Kemendikbudristek yakin peningkatan status Perguruan Tinggi Negeri Badan Hukum (PTN-BH) tidak akan mendorong terjadinya komersialisasi pendidikan di PTN
Ilustrasi kampus. Shutterstock/dok
JAKARTA - Kementerian Pendidikan, Kebudayaan, Riset, dan Teknologi (Kemendikbudristek) yakin status Perguruan Tinggi Negeri Badan Hukum (PTN BH) tidak akan mendorong komersialisasi pendidikan. Sebab sebagian besar sumber pendanaan PTN BH berasal dari luar biaya pendidikan, misalnya hasil kerja sama.
Hal ini, kata Plt. Sekretaris Direktorat Jenderal Pendidikan Tinggi, Riset, dan Teknologi (Dikti Ristek) Kemendikbudristek, Tjitjik Sri Tjahjandarie, diketahui dari Rencana Kerja dan Anggaran Tahunan (RKAT) PTN BH yang tiap tahun ditinjau oleh Kemendikbudristek. Contohnya, sumber pendanaan IPB yang berasal dari biaya pendidikan mahasiswa hanya mencapai 22% dari total dana yang dikelola.
"Secara overall tidak akan menjadikan perguruan tinggi komersial, bahwa UKT (Uang Kuliah Tunggal) itu seolah-olah menjadi sumber pendapatan. Ini data yang sudah ada di kami," terang Tjitjik dalam taklimat media di Gedung Kemendikbudristek, Jakarta Selatan, DKI Jakarta, Rabu (15/5).
Oleh karena itu, meski PTN tidak diwajibkan untuk bertransformasi menjadi PTN BH, Kemendikbudristek tetap mendorong PTN untuk melakukan transformasi tersebut.
"Kenapa didorong? Karena secara fakta dengan bertransformasi menjadi PTN BH mempunyai otonomi yang lebih luas dalam pengelolaan akademik dan non-akademik," ujarnya.
Dia menyampaikan, PTN BH memiliki otonomi untuk mendiversifikasi sumber pendanaan PTN, misalnya melalui kerja sama penelitian, dana abadi, dan pengelolaan aset PTN BH. Dana itu bisa digunakan untuk mengembangkan dan meningkatkan kinerja PTN.

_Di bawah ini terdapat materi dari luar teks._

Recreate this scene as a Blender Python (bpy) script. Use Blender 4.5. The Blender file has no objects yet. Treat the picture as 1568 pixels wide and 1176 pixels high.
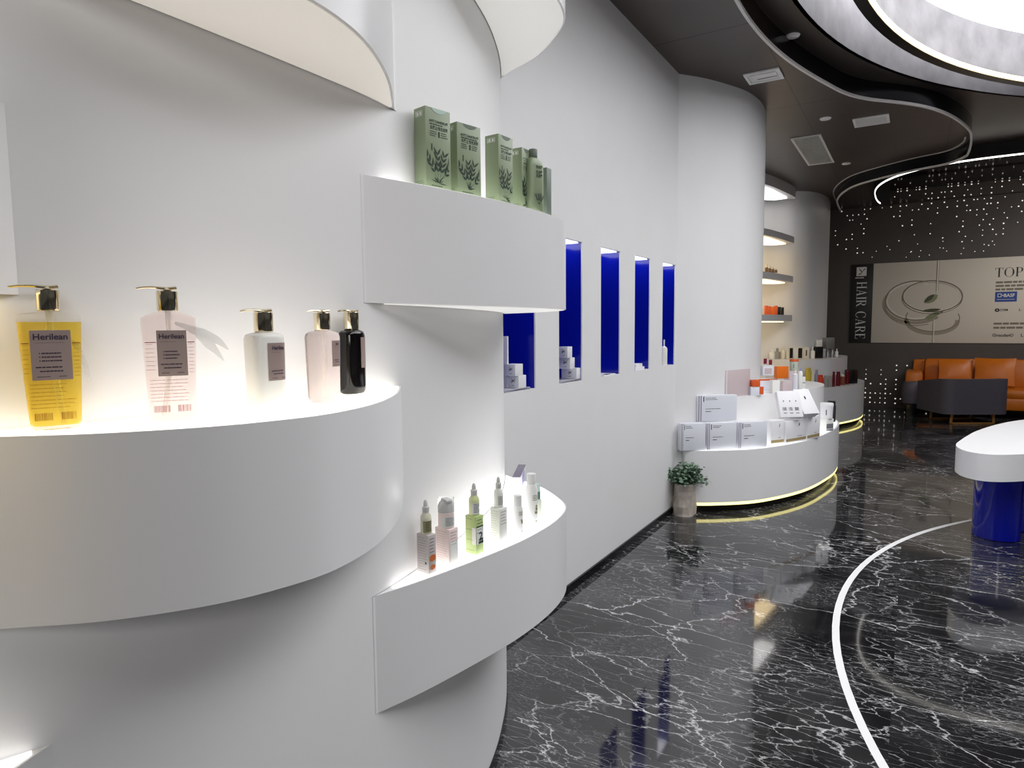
import bpy, bmesh, math, random
from mathutils import Vector, Matrix
random.seed(7)
SC = bpy.context.scene
COL = SC.collection

# ------------------------------------------------------------------ camera
FPX, EYE = 1000.0, 1.55                       # focal length in pixels of a 1568 px wide frame, eye height
nz = Vector((-0.009, 1.0, -0.08706)).normalized()            # world up seen from the camera (right, up, forward)
_d = Vector(((1401-784)/FPX, (588-495.4)/FPX, 1.0)).normalized()   # direction of the niche wall
ny = (_d - nz*_d.dot(nz)).normalized()
nx = -nz.cross(ny)
if nx[0] < 0: nx = -nx
cam_data = bpy.data.cameras.new('camera')
cam = bpy.data.objects.new('camera', cam_data); COL.objects.link(cam)
R = Vector((nx[0], ny[0], nz[0])); U = Vector((nx[1], ny[1], nz[1])); F = Vector((nx[2], ny[2], nz[2]))
cam.matrix_world = Matrix(((R[0], U[0], -F[0], 0), (R[1], U[1], -F[1], 0), (R[2], U[2], -F[2], EYE), (0, 0, 0, 1)))
cam_data.sensor_fit = 'HORIZONTAL'; cam_data.sensor_width = 36.0; cam_data.lens = 36.0*FPX/1568
cam_data.clip_start = 0.02; cam_data.clip_end = 100
SC.camera = cam
def ray(x, y): return R*((x-784)/FPX) + U*((588-y)/FPX) + F
def at(x, y, z):                              # point of the plane at height z seen at photo pixel x, y
    r = ray(x, y); return Vector((0, 0, EYE)) + r*((z-EYE)/r.z)
def atx(x, y, X): r = ray(x, y); return Vector((0, 0, EYE)) + r*(X/r.x)
def aty(x, y, Y): r = ray(x, y); return Vector((0, 0, EYE)) + r*(Y/r.y)

# ------------------------------------------------------------------ world, exposure, large lights
w = bpy.data.worlds.new('world'); SC.world = w; w.use_nodes = True
w.node_tree.nodes['Background'].inputs[0].default_value = (0.93, 0.96, 1.0, 1)
w.node_tree.nodes['Background'].inputs[1].default_value = 0.05
SC.view_settings.view_transform = 'Standard'; SC.view_settings.look = 'None'
SC.view_settings.exposure = 0.12; SC.view_settings.gamma = 1.0; SC.view_settings.use_curve_mapping = False
SKY_L = 3.9                                   # luminance of the luminous ceiling
def area(name, loc, target, sx, sy, power, col=(1, 1, 1), spread=180):
    l = bpy.data.lights.new(name, 'AREA'); l.shape = 'RECTANGLE'; l.size = sx; l.size_y = sy; l.energy = power; l.color = col
    o = bpy.data.objects.new(name, l); COL.objects.link(o); o.location = loc
    l.spread = math.radians(spread); o.rotation_euler = (Vector(target)-Vector(loc)).to_track_quat('-Z', 'Y').to_euler(); return o
area('far_zone_fill', (3.2, 11.3, 3.45), (1.0, 13.9, 1.6), 2.0, .8, 19, (1.0, .95, .88), 95)  # added fill lamp without a fixture, brightens the banner and far end
area('rear_fill', (2.3, -1.7, 2.9), (-1.0, .6, 1.2), 2.0, .8, 34, (1.0, .98, .95))  # added fill lamp behind the camera, no fixture, lifts the ledge fronts

# ------------------------------------------------------------------ material helpers
def mat(name, col, rough=0.5, metal=0.0, emit=0.0, ecol=None, trans=0.0, ior=1.45, spec=0.5, coat=0.0, alpha=1.0):
    m = bpy.data.materials.new(name); m.use_nodes = True
    b = m.node_tree.nodes['Principled BSDF']
    c = (*col, 1) if len(col) == 3 else col
    b.inputs['Base Color'].default_value = c; b.inputs['Roughness'].default_value = rough
    b.inputs['Metallic'].default_value = metal; b.inputs['IOR'].default_value = ior
    b.inputs['Transmission Weight'].default_value = trans; b.inputs['Specular IOR Level'].default_value = spec
    b.inputs['Coat Weight'].default_value = coat; b.inputs['Alpha'].default_value = alpha
    if emit:
        b.inputs['Emission Color'].default_value = (*(ecol or col), 1); b.inputs['Emission Strength'].default_value = emit
    return m
def nodes(m): return m.node_tree.nodes, m.node_tree.links, m.node_tree.nodes['Principled BSDF']
def noisy(name, col, rough=0.5, var=0.06, scale=6.0, bump=0.0, **k):   # base colour with a faint procedural mottling
    m = mat(name, col, rough, **k); N, L, b = nodes(m)
    tc = N.new('ShaderNodeTexCoord'); n = N.new('ShaderNodeTexNoise'); n.inputs['Scale'].default_value = scale; n.inputs['Detail'].default_value = 5
    r = N.new('ShaderNodeValToRGB')
    r.color_ramp.elements[0].color = (*[c*(1-var) for c in col], 1); r.color_ramp.elements[1].color = (*[min(1, c*(1+var)) for c in col], 1)
    r.color_ramp.elements[0].position = .3; r.color_ramp.elements[1].position = .7
    L.new(tc.outputs['Object'], n.inputs['Vector']); L.new(n.outputs['Fac'], r.inputs['Fac']); L.new(r.outputs['Color'], b.inputs['Base Color'])
    if bump:
        bp = N.new('ShaderNodeBump'); bp.inputs['Strength'].default_value = bump; bp.inputs['Distance'].default_value = .01
        L.new(n.outputs['Fac'], bp.inputs['Height']); L.new(bp.outputs['Normal'], b.inputs['Normal'])
    return m

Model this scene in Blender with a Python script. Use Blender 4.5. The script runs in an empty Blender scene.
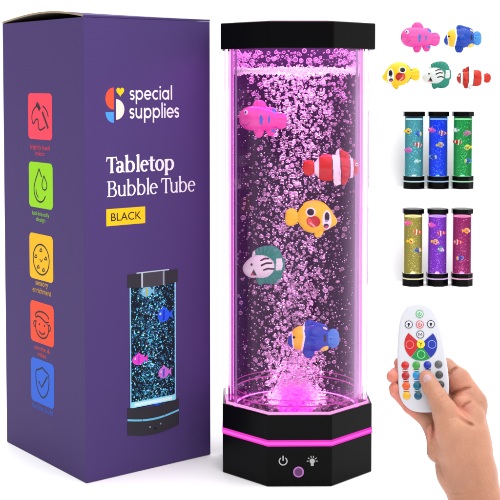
import bpy, bmesh, math, random
import numpy as np
from mathutils import Vector, Matrix

# ------------------------------------------------------------------ camera, light, exposure
S = 0.000786                      # metres per working unit
F, HOR, TH, HC = 1193.54, 82.8, 0.051, 366.11
PPY = HOR + F * math.tan(TH)
scene = bpy.context.scene
COL = scene.collection
cd = bpy.data.cameras.new('camera')
cam = bpy.data.objects.new('camera', cd)
COL.objects.link(cam)
cam.location = (0, 0, HC * S)
cam.rotation_euler = (math.pi / 2 - TH, 0, 0)
cd.sensor_width = 36
cd.lens = 36 * F / 500
cd.shift_y = -(250 - PPY) / 500
cd.clip_start = 0.02
cd.clip_end = 200
scene.camera = cam
CAM = Vector((0, 0, HC))

world = bpy.data.worlds.new("World")
scene.world = world
world.use_nodes = True
wn, wl = world.node_tree.nodes, world.node_tree.links
bg = wn['Background']
tc = wn.new('ShaderNodeTexCoord')
sp = wn.new('ShaderNodeSeparateXYZ')
rp = wn.new('ShaderNodeValToRGB')
mr = wn.new('ShaderNodeMapRange')
mr.inputs['From Min'].default_value = -1
mr.inputs['From Max'].default_value = 1
wl.new(tc.outputs['Generated'], sp.inputs[0])
dt = wn.new('ShaderNodeVectorMath')
dt.operation = 'DOT_PRODUCT'
dt.inputs[1].default_value = (.72, .69, 0)
wl.new(tc.outputs['Generated'], dt.inputs[0])
wl.new(dt.outputs['Value'], mr.inputs['Value'])
wl.new(mr.outputs[0], rp.inputs[0])
cr = rp.color_ramp
cr.elements[0].position = 0.20
cr.elements[0].color = (0.10, 0.10, 0.105, 1)
cr.elements[1].position = 0.55
cr.elements[1].color = (1, 1, 1, 1)
# brighter overhead, like a studio ceiling bank
mz = wn.new('ShaderNodeMath')
mz.operation = 'MAXIMUM'
mz.inputs[1].default_value = 0
wl.new(sp.outputs['Z'], mz.inputs[0])
ad = wn.new('ShaderNodeMix')
ad.data_type = 'RGBA'
ad.blend_type = 'ADD'
ad.inputs['Factor'].default_value = 1
wl.new(rp.outputs[0], ad.inputs['A'])
wl.new(mz.outputs[0], ad.inputs['B'])
wl.new(ad.outputs['Result'], bg.inputs['Color'])
bg.inputs['Strength'].default_value = 1.15


def area(name, loc, target, sx, sy, power, color=(1, 1, 1)):
    l = bpy.data.lights.new(name, 'AREA')
    l.shape = 'RECTANGLE'
    l.size, l.size_y = sx, sy
    l.energy = power
    l.color = color
    o = bpy.data.objects.new(name, l)
    COL.objects.link(o)
    o.location = loc
    o.rotation_euler = (Vector(target) - Vector(loc)).to_track_quat('-Z', 'Y').to_euler()
    return o


area('overhead_softbox', (0.1, 0.75, 1.5), (0.05, 1.05, 0), 1.8, 1.8, 13)
area('key_softbox', (0.3, -0.65, 1.05), (0.0, 0.9, 0.12), 0.9, 0.9, 6.5, (1, 0.985, 0.965))

scene.render.engine = 'CYCLES'
cy = scene.cycles
cy.max_bounces = 10
cy.transparent_max_bounces = 64
cy.glossy_bounces = 5
cy.transmission_bounces = 6
cy.diffuse_bounces = 4
cy.volume_bounces = 0
cy.use_denoising = True
cy.caustics_reflective = False
cy.caustics_refractive = False
cy.sample_clamp_indirect = 6
scene.view_settings.view_transform = 'Standard'
scene.view_settings.look = 'None'
scene.view_settings.exposure = 0
scene.view_settings.gamma = 1

rng = np.random.default_rng(7)

# ------------------------------------------------------------------ projection helpers (used only to measure)
FWD = Vector((0, math.cos(TH), -math.sin(TH)))
UPV = Vector((0, math.sin(TH), math.cos(TH)))


def ray(px, py):
    return FWD + Vector(((px - 250) / F, 0, 0)) + UPV * ((PPY - py) / F)


def at(px, py, d):
    return CAM + ray(px, py) * d


def hit_y(px, py, y):
    r = ray(px, py)
    return CAM + r * (y / r.y)


# ------------------------------------------------------------------ object helpers (all lengths in working units)
def link(o):
    COL.objects.link(o)
    return o


def thing(name, label, cat, loc=(0, 0, 0), rotz=0, group=None):
    o = link(bpy.data.objects.new(name, None))
    o.empty_display_size = 0.01
    o.location = Vector(loc) * S
    o.rotation_euler = (0, 0, rotz)
    tag(o, label, cat, group)
    return o


def tag(o, label=None, cat=None, group=None, kind=None):
    if label: o['label'] = label
    if cat: o['category'] = cat
    if group: o['group'] = group
    if kind: o['kind'] = kind
    return o


def mk(name, V, Fc, mat, parent=None, smooth=True, cols=None, mi=None, bevel=None, seg=3):
    V = np.asarray(V, float).reshape(-1, 3)
    me = bpy.data.meshes.new(name)
    me.from_pydata((V * S).tolist(), [], [list(map(int, f)) for f in Fc])
    mats = mat if isinstance(mat, (list, tuple)) else [mat]
    for m in mats: me.materials.append(m)
    if mi is not None: me.polygons.foreach_set('material_index', np.asarray(mi, np.int32))
    me.polygons.foreach_set('use_smooth', [smooth] * len(me.polygons))
    if cols is not None: set_cols(me, cols)
    me.update()
    if smooth: me.set_sharp_from_angle(angle=math.radians(40))
    o = link(bpy.data.objects.new(name, me))
    if parent: o.parent = parent
    if bevel:
        b = o.modifiers.new('bevel', 'BEVEL')
        b.width = bevel * S
        b.segments = seg
        b.limit_method = 'ANGLE'
        b.angle_limit = math.radians(25)
        b.harden_normals = False
    return o


def set_cols(me, cols):
    a = me.color_attributes.new('paint', 'FLOAT_COLOR', 'POINT')
    c = np.ones((len(me.vertices), 4), np.float32)
    c[:, :3] = cols
    a.data.foreach_set('color', c.ravel())


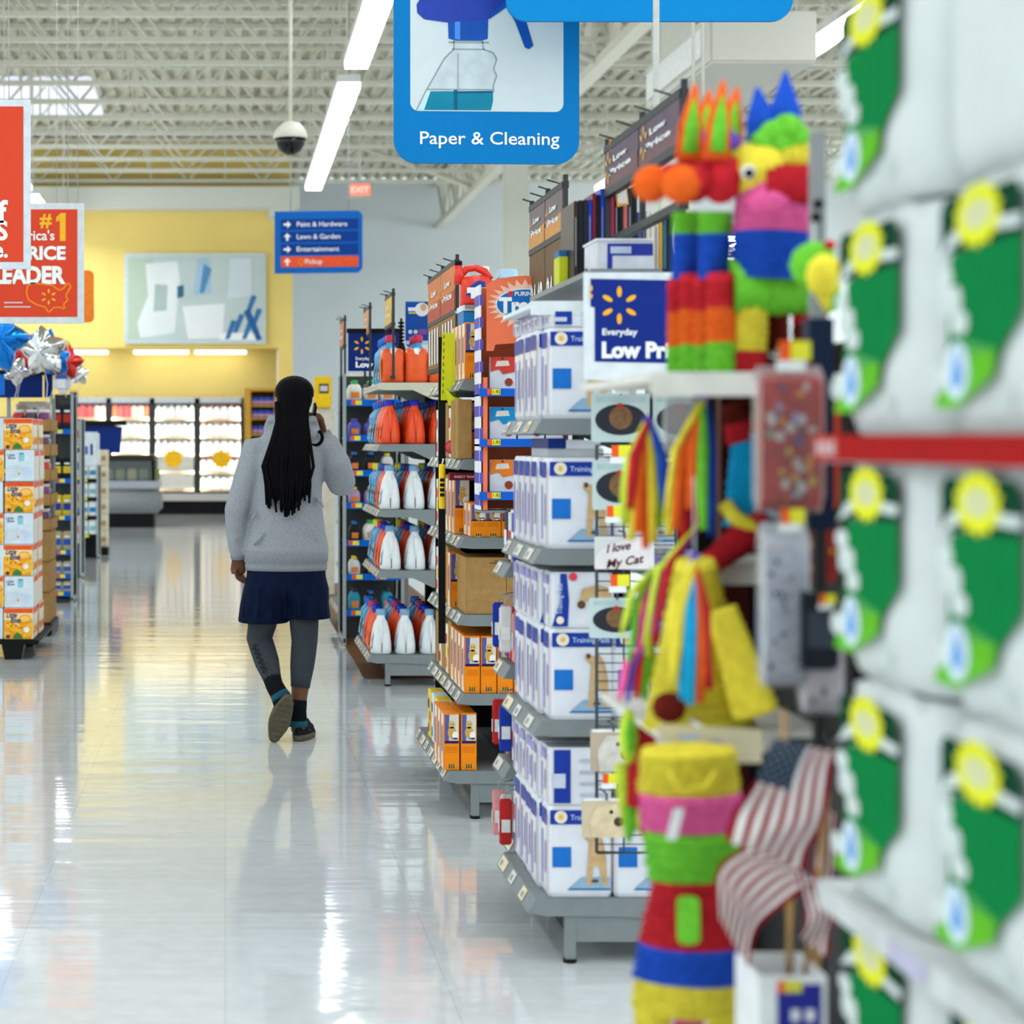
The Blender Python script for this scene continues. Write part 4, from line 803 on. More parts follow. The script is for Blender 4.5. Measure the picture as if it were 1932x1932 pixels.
b = MB(); b.rings([sup(0, 0, .045 * k, .04 * k, z, 2.6, 18) for z, k in ((.115, 1.05), (.12, 1), (.15, .9), (.155, .8))], M('#a8cbe0', .3)); b.build('cap', o); b = MB(); b.rect(Frame((-.03, -.046, .105)), 0, 0, .06, .012, NAVY, .002); b.build('label', o)
b = MB(); b.box(x2(886), x2(1000), D2 + .14, D2 + .5, 2.03, 2.044, SH_G); tag(b.build('top_shelf'), 'grey top shelf board carrying the red jug and bottles', 'shelf')
# ---- orange treat display on its near side
D = 7.5; s = D / F
t = thing('treat_display', 'coral cardboard dog treat display with blue price shelves', 'display', P(905, 962, D)); fr = Frame((0, 0, 0), sc=s); COR = M('#f47b54', .5, var=.04)
hd_ = [(13, 300), (26, 300), (30, 312), (163, 322)] + [(163, 430)] + [(163 - 150 * k / 10, 430 + 12 * math.sin(math.pi * k / 10)) for k in range(1, 10)] + [(13, 425)]
b = MB(); b.plate(fr, hd_, COR, .006); b.poly(fr, [(x_, 388 + (y_ - 388) * .66) for x_, y_ in star(86, 388, 73, .74, 26)], M('#f9c8ae', .5), .001); b.poly(fr, ell(86, 388, 56, 30), M('#e9eef2', .5), .0014); b.poly(fr, ell(86, 388, 54, 28), M('#1d6fb8', .45), .0018)
b.text(fr, 'Treats', 36, 372, 40, LTXT, .003, .05, 'l', 98); b.text(fr, 'PURINA', 66, 404, 11, LTXT, .003, .02, 'l', 40); b.poly(fr, ell(58, 408, 5, 5, 12), M('#d83a3a', .5), .003); b.build('header_card', t)
b = MB(); b.box(0, .006, 0, .16, 0, 425 * s, M('#e9e9f0', .5)); f = Frame((0, .16, 0), (0, -1, 0))
for k in range(10): b.rect(Frame((0, -.001, 0), sc=s), .0, 8 + k * 42, 6, 28 + k * 42, M('#5a55b0', .5), .001); b.rect(f, .01, 8 * s + k * 42 * s, .15, 28 * s + k * 42 * s, M('#5a55b0', .5), .001)
b.box(.013, .03, .0, .01, 0, 250 * s, COR); b.box(163 * s, 163 * s + .006, 0, .16, 0, 430 * s, COR); b.box(.0, 163 * s, .155, .16, 0, 425 * s, M('#c8643f', .6)); b.build('side_wall', t)
treats = []
for c, n in (('#d8453c', 'red'), ('#1f93cc', 'blue'), ('#f2832a', 'orange')):
    b = MB(); b.rings([[(x, y, z) for x, y in ((-.05 * k, -d), (.05 * k, -d), (.05 * k, d), (-.05 * k, d))] for z, k, d in ((0, .92, .006), (.02, 1, .02), (.09, 1, .018), (.13, 1, .006), (.142, 1, .003))], M('#dfe2e6', .3), smooth=False); o = b.build('treat_bag')
    b = MB(); f = Frame((-.05, -.021, 0)); b.poly(f, [(.002, .085), (.035, .095), (.05, .075), (.098, .085), (.098, .141), (.002, .141)], M(c, .35), .001); b.poly(f, [(.02, .105), (.075, .108), (.07, .128), (.026, .126)], M('#e4dccb', .5), .002); b.poly(f, ell(.072, .045, .016, .016, 9), M('#a2452c', .6), .002); b.poly(f, ell(.048, .135, .004, .004, 8), M('#5a2018', .5), .002); b.build('printed_face', o)
    treats.append((Proto(o, 'treat bag', 'treat bags in the coral display'), n))
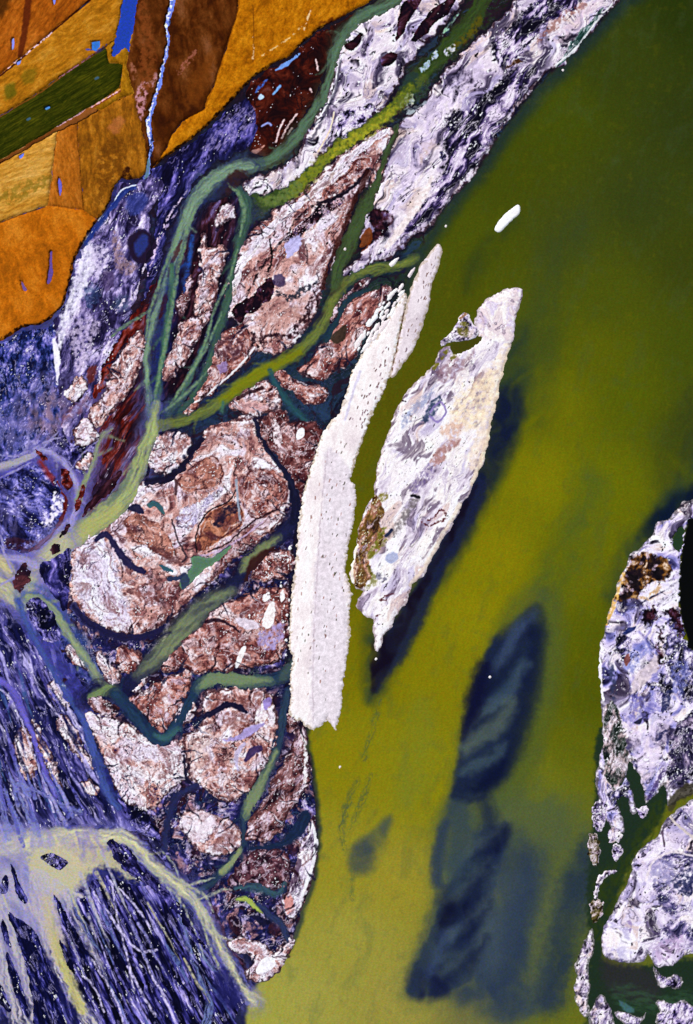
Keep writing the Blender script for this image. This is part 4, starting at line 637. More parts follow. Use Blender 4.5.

Dia juga mengingatkan seluruh PTN yang masuk dalam 1.000 kampus terbaik dunia versi QS World University Ranking merupakan PTN BH. Sebut saja Universitas Indonesia (UI), Universitas Gadjah Mada (UGM), Institut Teknologi Bandung (ITB), Universitas Airlangga (Unair), Institut Pertanian Bogor (IPB), Institut Teknologi Sepuluh November (ITS), Universitas Padjadjaran (Unpad), Universitas Diponegoro (Undip), dan Universitas Brawijaya (UB).
Sebelumnya, Koordinator Nasional Jaringan Pemantau Pendidikan Indonesia (JPPI), Ubaid Matraji mengatakan, PTN semestinya tidak didorong menjadi PTN BH. Pasalnya, otonomi PTN BH dalam mencari pendanaan tak jarang dibebankan pada mahasiswa. Ini berdampak pada biaya kuliah yang semakin mahal.
Dia menyebutkan Undang-Undang (UU) Nomor 12 Tahun 2012 tentang Pendidikan Tinggi telah menyatakan, penetapan UKT disesuaikan dengan kemampuan bayar mahasiswa. Ketika mahasiswa dan orang tua sudah menjerit, artinya ada ketidaksesuaian antara besaran UKT dan kemampuan ekonomi.
"Mestinya kampus hadir untuk menjembatani itu, bukan malah memberikan karpet merah kepada pinjol. Itu harus dievaluasi, jangan diteruskan kebijakan PTN BH itu," ujar Ubaid ketika ditemui di kawasan Senayan, Jakarta Selatan, DKI Jakarta, Kamis (2/5) lalu.